## DATA
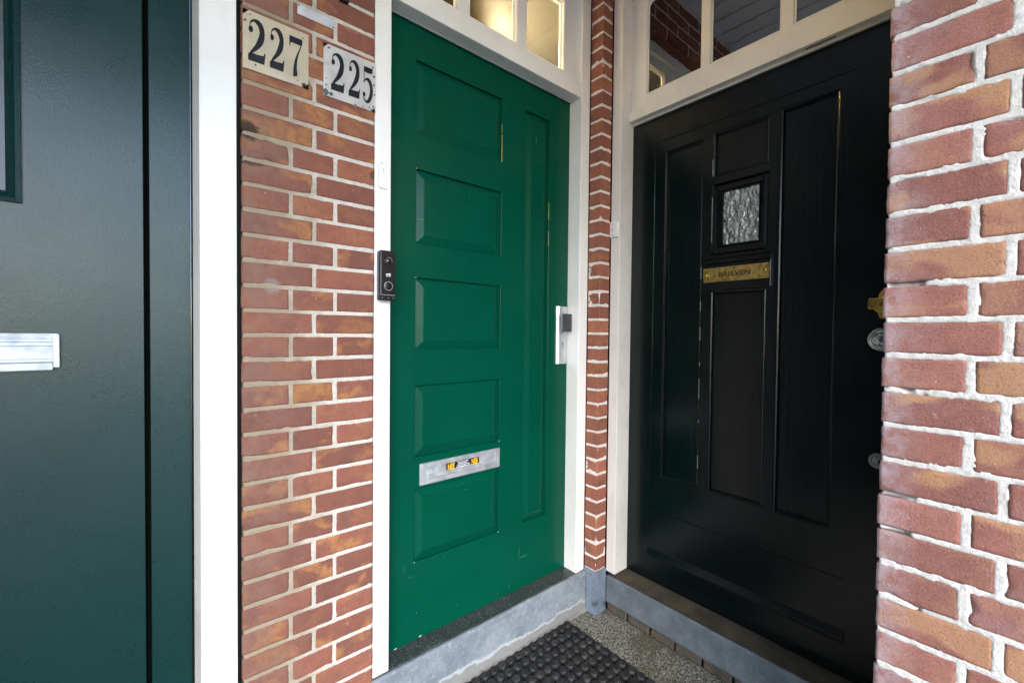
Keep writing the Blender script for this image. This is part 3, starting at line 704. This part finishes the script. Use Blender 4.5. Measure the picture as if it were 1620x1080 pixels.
F = FB(XD)
bd = empty('black_door', (XD+.02, .66, .175), 'glossy black panelled front door with brass letter plate and small rippled window', 'door')
holes = [(.812, .968, -.593, .752), (.580, .772, .594, .759), (.581, .770, .301, .565), (.580, .772, -.597, .163), (.384, .545, -.603, .760)]
g = holed(F, .206, 1.1255, -1.046, .904, [(.344, 1.016, -.745, .801, .0035)], 0, .042, .001)
bm_ = g.bm; bm_.faces.ensure_lookup_table()
F2 = FB(XD+.0033)
holed(F2, .344, 1.016, -.745, .801, [(*h, .0155) for h in holes], 0, .03, .0018, g=g)
leaf = g.build('door_leaf', 'black', bd)
def moulded(hh, deep=.0150):
    g_ = G(); a, b, c, d = hh; F3 = FB(XD+.0033)
    rings(g_, F3, [(a, b, c, d, .0045), (a+.004, b-.004, c+.004, d-.004, .0062), (a+.006, b-.006, c+.006, d-.006, .0055), (a+.010, b-.010, c+.010, d-.010, .0120), (a+.0115, b-.0115, c+.0115, d-.0115, .0120), (a+.0118, b-.0118, c+.0118, d-.0118, deep-.0008)])
    return g_
for i, h in enumerate(holes):
    if i == 2: continue
    moulded(h).build('panel', 'black', bd)
# small window
F3 = FB(XD+.0033); a, b, c, d = holes[2]; gl = (.611, .732, .336, .528)
g = G(); rings(g, F3, [(a+.001, b-.001, c+.001, d-.001, .0145), (a+.012, b-.012, c+.012, d-.009, .0145), (a+.012, b-.012, c+.012, d-.009, .001), (a+.014, b-.014, c+.014, d-.011, -.001), (gl[0]-.010, gl[1]+.010, gl[2]-.010, gl[3]+.010, -.002), (gl[0]-.0065, gl[1]+.0065, gl[2]-.0065, gl[3]+.0065, .003), (gl[0]-.005, gl[1]+.005, gl[2]-.005, gl[3]+.005, -.0005), (gl[0]-.002, gl[1]+.002, gl[2]-.002, gl[3]+.002, -.0005), (*gl, .004), (*gl, .009)], cap=False)
wf = g.build('window', 'black', bd)
g = G(); nz, ny = 60, 40; b_ = bmesh.new(); grid = []
for i in range(nz+1):
    row = []
    for j in range(ny+1):
        u = gl[0]+(gl[1]-gl[0])*j/ny; v = gl[2]+(gl[3]-gl[2])*i/nz; q = np.array([[u*115, v*52, 2.]]); row.append(b_.verts.new(F3(u, v, .0085-.0060*float(vnoise(q)[0])-.0022*float(vnoise(q*2.1)[0]))))
    grid.append(row)
for i in range(nz):
    for j in range(ny): b_.faces.new((grid[i][j], grid[i][j+1], grid[i+1][j+1], grid[i+1][j]))
g.merge(b_, 0, True); g.build('pane', 'cathedral', wf)
g = G(); g.prism([(-.004, .3015), (-.012, .3035), (-.012, .3075), (0, .325), (.004, .325), (.004, .3015)], lambda u, v, d_: F3(d_, v, u), .592, .760, .0006); g.build('sill', 'black', wf)
# board behind the brass plate
g = G(); fbox(g, F, .5625, .801, .168, .2825, -.009, .0034, .002); g.prism([(-.009, .262), (-.016, .266), (-.016, .280), (-.009, .2850)], lambda u, v, d_: F(d_, v, u), .5605, .803, .001); bk = g.build('backing_board', 'black', bd)
bp = holed(F, .567, .7945, .1975, .2500, [(.592, .772, .209, .239, -.0112)], -.0125, -.0092, .0008).build('letter_plate', 'brass', bd)
g = G(); fbox(g, F, .5925, .7715, .2095, .2385, -.0114, -.0104, .0003); fl_ = g.build('flap', 'brass', bp)
# lettering; u is mirrored because y runs right to left seen from the porch
g = G(); text(g, 'BRIEVEN', F, .682, .2235, .0235, -.0118, .0005, .0006, 1.15, 0, -1, 1.12); g.build('plate_lettering', 'dark_engraving', bp)
for u in (.5795, .7835):
    g = G(); g.lathe([(.0075, -.0127), (.0072, -.0140), (.005, -.0162), (0, -.0170)], lambda p_, q_, d_, u=u: F(u+p_, .2240+q_, d_), 18); g.build('screw', 'brass_bright', bp)
g = G(); g.prism([(0, -.902), (-.005, -.905), (-.010, -.925), (-.011, -.931), (-.010, -.934), (-.008, -.934), (-.007, -.940), (0, -.942)], lambda u, v, d_: F(d_, v, u), .340, 1.020, .0012); g.build('weather_bar', 'black', bd)
# furniture at the closing edge
g = G(); g.lathe([(.026, 0), (.026, -.003), (.022, -.006), (.012, -.008), (.010, -.03), (0, -.03)], lambda p_, q_, d_: F(.268+p_, .093+q_, d_), 26)
fbox(g, F, .245, .293, .078, .109, -.058, -.03, .003); bl = g.build('brass_latch', 'brass_bright', bd)
g = G(); disc(g, F, .268, .093, .014, .042, -.003, 0, 24)
g.build('latch_plate', 'brass', bl)
def knob(u, v, r, mat):
    g_ = G(); g_.lathe([(r, 0), (r, -.004), (r*.93, -.008), (r*.72, -.006), (r*.62, -.003), (r*.55, -.003), (r*.50, -.010), (r*.25, -.012), (0, -.0125)], lambda p_, q_, d_: F(u+p_, v+q_, d_), 36); return g_.build('lock_rose', mat, bd)
knob(.268, -.008, .034, 'chrome'); knob(.270, -.362, .022, 'plastic_grey')
g = G(); disc(g, F, .263, -.362, .005, .008, -.0135, -.0120); g.build('keyhole', 'hole', bd)
# chipped edge line left of the brass plate
for a_, v0_, v1_ in [(.8105, *q) for q in ((.215, .262), (.09, .13), (-.02, .03), (-.12, -.105), (-.25, -.17), (-.34, -.33), (-.52, -.47))] + [(.7725, *q) for q in ((.35, .52), (.60, .66))]:
    g = G(); fbox(g, F3, a_, a_+.0011, v0_, v1_, -.0006, .0006); g.build('paint_chip', 'palechip', bd)

# ================================================================== STEPS AND FLOOR DETAILS
def rough_box(name, x0, x1, y0, y1, z0_, z1_, mat, parent=None, amp=.0025, step=.012, seed=1):
    B_ = Bricks(); B_.add((x0, y0, z0_), (x1, y1, z1_), step, chip=.4, wob=amp/.0022, seed=.37); return B_.build(name, mat, parent)
sa = empty('doorstep', (.98, 1.27, 0), 'pale blue-grey stone doorstep with dark granite tread under the green door', 'doorstep')
B_ = Bricks(); B_.add((.30, 1.2275, .001), (1.4625, 1.2465, ZO-1.0475), .008, chip=.35, wob=1.2, seed=.3); B_.build('riser', 'bluestone', sa)
g = G(); g.box(.502, 1.4625, 1.2466, 1.345, .0, ZO-1.0478, .001); g.build('tread', 'tread', sa)
g = G(); g.prism([(1.2285, .0015), (1.2150, .0015), (1.2195, .007), (1.2285, .016)], lambda u, v, d: (d, u, v), .31, 1.4625); g.build('cement_fillet', 'cement', sa)
sb = empty('doorstep', (1.58, .65, 0), 'blue-grey stone doorstep over dark bricks under the black door', 'doorstep')
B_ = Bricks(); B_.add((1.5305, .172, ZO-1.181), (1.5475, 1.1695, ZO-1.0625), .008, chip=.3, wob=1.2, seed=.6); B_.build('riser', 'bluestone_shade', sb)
g = G(); g.prism([(1.5478, -1.181), (1.5478, -1.0635), (1.66, -1.048), (1.66, -1.181)], lambda u, v, d: (u, d, v+ZO), .172, 1.1695); g.build('tread', 'tread_dirty', sb)
B_ = Bricks(); y = 1.166
while y > .2:
    w_ = .1005; B_.add((1.5355, y-w_, .0), (1.62, y, ZO-1.1825), .007, chip=1.6, wob=1.6); y -= w_+.008
B_.build('brick_course', 'low_brick', sb)
g = G(); g.box(1.5435, 1.625, .19, 1.168, .0, .037); g.build('brick_joints', 'hole', sb)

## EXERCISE
Return the lines beginning at the one that contains "B_.build('riser', 'bluestone_shade', sb)" and continuing through the last line of the data, exactly as they stand and without any others.

## COMPLETED TASK
B_ = Bricks(); B_.add((1.5305, .172, ZO-1.181), (1.5475, 1.1695, ZO-1.0625), .008, chip=.3, wob=1.2, seed=.6); B_.build('riser', 'bluestone_shade', sb)
g = G(); g.prism([(1.5478, -1.181), (1.5478, -1.0635), (1.66, -1.048), (1.66, -1.181)], lambda u, v, d: (u, d, v+ZO), .172, 1.1695); g.build('tread', 'tread_dirty', sb)
B_ = Bricks(); y = 1.166
while y > .2:
    w_ = .1005; B_.add((1.5355, y-w_, .0), (1.62, y, ZO-1.1825), .007, chip=1.6, wob=1.6); y -= w_+.008
B_.build('brick_course', 'low_brick', sb)
g = G(); g.box(1.5435, 1.625, .19, 1.168, .0, .037); g.build('brick_joints', 'hole', sb)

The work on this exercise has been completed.